A Renaissance and Baroque delight

Weikersheim Palace and Garden

A large hall for an important dynasty of counts

The Knights' Hall

The Knights' Hall at Weikersheim Palace, completed circa 1600, is so overwhelmingly richly furnished that it warrants several visits. Despite its enormous dimension - it is 40 meters long - its wide wooden ceiling has no supporting pillars. It is suspended from a roof truss: a technical masterpiece.

Weikersheim Palace, stucco on the walls of the Knight's Hall; Photo: Staatliche Schlösser und Gärten Baden-Württemberg, Andrea Rachele

Rich hunting gains were a status symbol for the rulers.

Love of hunting and secret worlds

The first thing you will notice in the lavishly furnished Knights' Hall are the large animal figures on the walls. These life-like three-dimensional painted stuccos depict wildlife that can be hunted – not just from Hohenlohe. They are matched by the images on the ceiling painted between 1601-1602 by Balthasar Katzenberger of Würzburg. Each frame depicts a hunting scene. Many of the images contain secret plays on Count Wolfgang II's passion for alchemy, an earlier form of the natural sciences.

Weikersheim Palace, ornate fireplace in the Knight's Hall; Photo: Staatliche Schlösser und Gärten Baden-Württemberg, Arnim Weischer

The ornate fireplace can be seen through the large portal.

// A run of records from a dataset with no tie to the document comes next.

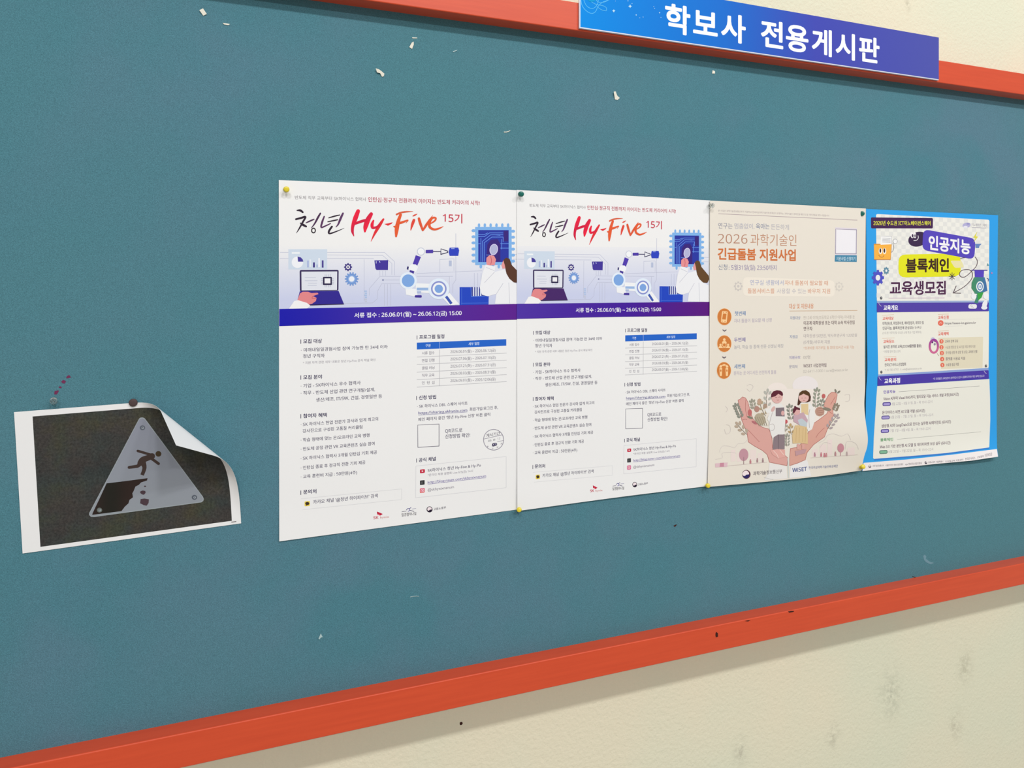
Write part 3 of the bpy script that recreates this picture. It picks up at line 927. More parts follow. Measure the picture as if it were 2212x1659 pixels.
for k, (cx, cy) in enumerate(((268, 265), (267, 612), (262, 958))):
    s.group(('phone_icon', 'teacher_icon', 'care_icon')[k])
    s.ell(cx, cy, 95, 112, (244, 214, 176), 32)
    s.ell(cx, cy, 90, 107, OR, 32)
    if k == 0:
        s.rr([(238, 190), (312, 196), (298, 342), (222, 336)], 14, IC)
        s.poly([(250, 222), (296, 226), (286, 302), (238, 298)], OR)
        for a, b_ in ((256, 206), (292, 209), (240, 322), (276, 325)):
            s.ell(a, b_, 7, 5, (196, 110, 60), 8)
    elif k == 1:
        for a, b_, q in ((267, 560, 1), (218, 628, .85), (316, 628, .85)):
            s.ell(a, b_, 17 * q, 18 * q, IC, 12)
            s.poly([(a - 34 * q, b_ + 48 * q), (a - 20 * q, b_ + 18 * q), (a + 20 * q, b_ + 18 * q), (a + 34 * q, b_ + 48 * q)], IC)
        s.ell(267, 628, 24, 24, OR, 14)
        s.stroke([(267 + 24 * math.cos(a), 628 + 24 * math.sin(a)) for a in [k * .524 for k in range(12)]], 7, IC, closed=True)
        s.stroke([(200, 664), (335, 664)], 8, IC)
    else:
        for a in (222, 300):
            s.ell(a, 905, 15, 17, IC, 12)
            s.rr([(a - 18, 925), (a + 18, 925), (a + 13, 1030), (a - 13, 1030)], 8, IC)
            s.ell(a, 960, 9, 16, OR, 10)
        s.stroke([(205, 915), (235, 895), (265, 880), (295, 895), (318, 915)], 12, IC)
        s.ell(262, 888, 12, 14, IC, 10)
for cx, cy in ((270, 436), (265, 784)):
    s.part('arrow_mark')
    s.poly([(cx - 26, cy - 10), (cx, cy + 4), (cx + 26, cy - 10), (cx + 22, cy + 8), (cx, cy + 20), (cx - 20, cy + 8)], (112, 102, 112))
s.group('body_text', 0)
BL_, LV = (124, 148, 184), (182, 172, 190)
for x0, y0, x1, y1, h, bo, c, t in (
        (400, 222, 543, 218, 58, .02, BL_, '첫번째'), (393, 316, 878, 305, 52, .004, LV, '자녀 돌봄이 필요할 때 신청'),
        (393, 562, 540, 558, 58, .02, (140, 132, 174), '두번째'), (393, 656, 1027, 640, 50, .004, (172, 170, 176), '놀이, 학습 등 통해 전문 선생님 매칭'),
        (393, 906, 535, 902, 58, .02, BL_, '세번째'), (388, 992, 938, 978, 52, .004, LV, '원하는 곳 어디서든 안전하게 돌봄'),
        (1105, 128, 1420, 125, 68, .01, (214, 142, 104), '대상 및 지원내용'),
        (1115, 279, 1250, 278, 44, .012, (138, 150, 180), '지원대상'), (1290, 277, 1952, 265, 46, 0, (188, 180, 172), '만12세 이하(초등학교 6학년 이하) 자녀를 둔'),
        (1290, 346, 1948, 335, 52, .014, (116, 98, 100), '이공계 대학원생 또는 대학 소속 박사전임'), (1290, 419, 1405, 418, 52, .014, (116, 98, 100), '연구자'),
        (1110, 522, 1215, 522, 44, .012, (138, 150, 180), '지원금'), (1290, 512, 1980, 501, 46, 0, (178, 170, 172), '대학원생 50만원, 박사후연구자 120만원'),
        (1290, 592, 1630, 588, 46, 0, (172, 164, 168), '(6개월) 바우처 지원'), (1290, 669, 1945, 655, 42, 0, (214, 164, 138), '*초과비용 자기부담, 월 최대 50시간 사용 가능'),
        (1105, 791, 1250, 788, 44, .012, (146, 140, 186), '지원규모'), (1287, 788, 1375, 786, 46, 0, (172, 166, 164), '00명'),
        (1105, 909, 1210, 908, 44, .012, (146, 146, 170), '문의처'), (1288, 897, 1585, 888, 50, .014, (126, 108, 114), 'WISET 사업전략팀'),
        (1285, 971, 1865, 944, 44, 0, (188, 182, 176), '02-6411-1000 / care@wiset.or.kr')):
    s.part('step_caption') if x0 < 600 else s.group('details_text')
    s.text(x0, y0, x1, y1, h, t, c, bo)
s.stroke([(1108, 191), (1985, 182)], 6, (196, 160, 126))
s.T = Zc
s.group('hands_drawing', 0)
s.ell(950, 335, 135, 118, (236, 226, 220), 32)
s.ell(1312, 255, 165, 122, (233, 226, 226), 32)
s.rr([(800, 300), (1500, 300), (1500, 760), (830, 760)], 120, (234, 225, 218))
FL = (205, 196, 194)
for pts in ([(200, 1120), (240, 1040), (330, 1040), (400, 1060), (440, 1010), (520, 1000), (560, 960)], [(150, 1210), (240, 1190), (240, 1130), (340, 1120), (420, 1130)],
            [(1480, 1000), (1560, 960), (1600, 900), (1680, 880), (1780, 910), (1860, 880), (1900, 960)], [(1500, 1060), (1560, 990), (1640, 1010)], [(1830, 1080), (1850, 980), (1960, 1000), (2000, 1080)],
            [(560, 260), (600, 240), (640, 270), (600, 330), (560, 300)], [(290, 760), (340, 780), (340, 860), (290, 880), (270, 820)], [(280, 520), (310, 560), (290, 600)], [(1820, 380), (1880, 370), (1880, 450), (1830, 460)]):
    s.stroke(pts, 4, FL, 3)
    s.layer -= 1
s.layer += 1
s.poly([(150, 1262), (310, 1250), (305, 1305), (150, 1312)], (220, 188, 196))
s.poly([(212, 1256), (262, 1252), (262, 1304), (206, 1306)], (198, 140, 158))
SK, SO = (216, 164, 156), (176, 108, 104)
SKR = (214, 162, 148)
LH = [(444, 442), (470, 432), (500, 404), (540, 415), (572, 470), (590, 540), (612, 620), (640, 690), (690, 750), (760, 795), (842, 818), (870, 880), (885, 960), (890, 1060), (960, 1110), (1040, 1150), (1086, 1190),
      (1076, 1290), (960, 1268), (850, 1246), (822, 1150), (760, 1095), (660, 1040), (578, 985), (560, 860), (525, 780), (492, 700), (474, 590), (455, 510)]
RH_ = [(1725, 372), (1700, 345), (1655, 342), (1615, 375), (1580, 440), (1540, 520), (1620, 560), (1590, 620), (1500, 690), (1420, 745), (1395, 800), (1352, 860), (1300, 960), (1220, 1050), (1120, 1070), (1112, 1180), (1112, 1290),
       (1220, 1255), (1312, 1214), (1336, 1120), (1420, 1020), (1560, 920), (1598, 820), (1640, 740), (1675, 640), (1668, 560), (1704, 480)]
s.layer = 8
s.poly(LH, SK)
s.stroke(LH, 6, SO, closed=True)
s.poly(RH_, SKR)
s.stroke(RH_, 6, SO, closed=True)
for pts in ([(545, 430), (540, 560), (560, 660)], [(575, 830), (650, 910), (720, 985)], [(500, 700), (540, 690), (560, 700)], [(1560, 800), (1480, 880), (1450, 930)], [(1700, 400), (1640, 500)], [(1620, 590), (1660, 620)]):
    s.stroke(pts, 5, SO, 4)
s.group('sleeve_drawing', 26)
s.poly([(850, 1256), (1068, 1298), (1080, 1456), (782, 1480), (835, 1380)], (229, 226, 224))
s.poly([(1122, 1300), (1336, 1214), (1390, 1424), (1108, 1452)], (231, 229, 230))
s.stroke([(780, 1445), (900, 1470)], 4, (170, 172, 176))
s.stroke([(1088, 1190), (1096, 1450)], 14, (200, 206, 204))
s.group('plant_drawing')
sprigs = [0]
def sprig(x0, y0, x1, y1, n, r, col, stem=(128, 116, 104)):
    s.part('plant_drawing')
    sprigs[0] += 1
    s.layer = 30 + 7 * (sprigs[0] % 3)
    s.stroke([(x0, y0), ((x0 + x1) / 2 + (y1 - y0) * .06, (y0 + y1) / 2), (x1, y1)], 6, stem, 4)
    L = math.hypot(x1 - x0, y1 - y0)
    ux, uy = (x1 - x0) / L, (y1 - y0) / L
    for k in range(n):
        t = (k + .6) / n
        for sg in (-1, 1):
            cx = x0 + (x1 - x0) * t - uy * sg * r * 1.1
            cy = y0 + (y1 - y0) * t + ux * sg * r * 1.1
            s.ell(cx, cy, r, r * .6, col, 10, rot=math.degrees(math.atan2(uy, ux)) + sg * 35)
            s.layer -= 1
    s.ell(x1, y1, r, r * .6, col, 10, rot=math.degrees(math.atan2(uy, ux)))
GR1, GR2, GR3 = (156, 154, 140), (138, 140, 130), (180, 180, 172)
sprig(485, 670, 412, 500, 5, 24, GR2)
sprig(560, 888, 430, 745, 3, 28, (182, 164, 146))
sprig(820, 540, 828, 320, 3, 27, GR3)
sprig(650, 560, 625, 445, 3, 22, GR1)
sprig(800, 650, 722, 460, 3, 22, (176, 158, 130))
s.part('flower_drawing')
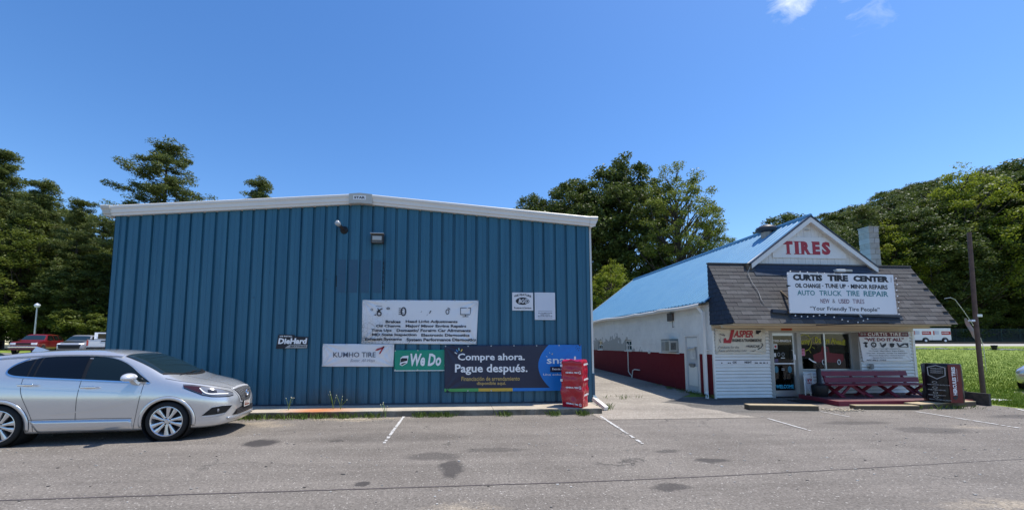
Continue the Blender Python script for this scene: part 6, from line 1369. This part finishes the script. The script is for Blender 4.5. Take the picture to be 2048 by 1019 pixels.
m = MB(); m.prism([(-.05, 1.28), (1.1, 1.28), (.78, 1.76), (-.02, 1.78)], 'y', -.928, .928); m.build('side_window', M_GLASS, pk); MB().box(-.206, -.201, -.7, .7, 1.38, 1.78).build('rear_window', M_GLASS, pk)
MB().tube([(-2.0, -.85, 1.3), (.1, -.8, 1.85)], .03, 6).build('rail', M_CHROME, pk)
for x in (-1.75, 1.75):
    for s in (-1, 1): make_wheel(pk, (x, s * .88, .4), .4, .24, .25, s, MATS['alloy_rim'], 6)
# bright red car just behind the silver one, only its top shows
rc = mat('bright_red_paint', (.50, .012, .02), .22, coat=1)
simple_car('red_hatchback', 'bright red car of which only the roof shows beyond the silver crossover', (-20.7, 19.0, -.12), R_(0), rc,
    [-2.1, -2.05, -1.6, -1.1, -.3, .4, 1.05, 1.25, 1.9, 2.15, 2.2], [.7, .84, .88, .88, .88, .88, .88, .88, .86, .78, .66], [.5, .34, .28, .26, .26, .26, .26, .26, .28, .34, .46],
    [.9, .98, 1.02, 1.01, 1.0, .99, .96, .95, .88, .78, .66], [.64, .78, .82, .83, .83, .83, .82, .82, .78, .68, .5], [.94, 1.14, 1.5, 1.58, 1.6, 1.57, 1.08, 1.02, .93, .82, .7], [.6, .62, .62, .63, .64, .64, .74, .75, .7, .58, .4],
    [([(-1.4, 1.45), (-.1, 1.5)], [(-1.6, 1.1), (-.1, 1.06)]), ([(0, 1.5), (.45, 1.46)], [(0, 1.06), (.9, 1.04)])], ((.45, .6), (1.05, .72)), (.32, .2, -1.3, 1.35))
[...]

Complete rulers, grand ancestry

Notable among the furnishings in the Knights' Hall are the large portal and the ornate fireplace with its unusual reliefs and figures. The works of art from the time of Count Wolfgang II depict a political program. They use symbols to show how a good Christian ruler should behave. Equally notable are the two figures lying on the end wall. They belong to the large family tree which is supposed to illustrate the Count's parentage – and thus his claim to a high position in the empire.

Weikersheim Palace, large clock in the Knight's Hall; Photo: Staatliche Schlösser und Gärten Baden-Württemberg, Arnim Weischer

The large clock's case rises more than five meters high.

Baroque additions

At the beginning of the 18th century, Count Carl Ludwig added further adornments to the magnificent old hall. Unusual wall panelling with views of European palaces and gardens were added to the dado, or wainscot. They depict places the Count visited in his youth as well as a view of Weikersheim palace and its first baroque gardens. Impressive are the enormous silver candlesticks from Augsburg and the elaborate clock with its many figures.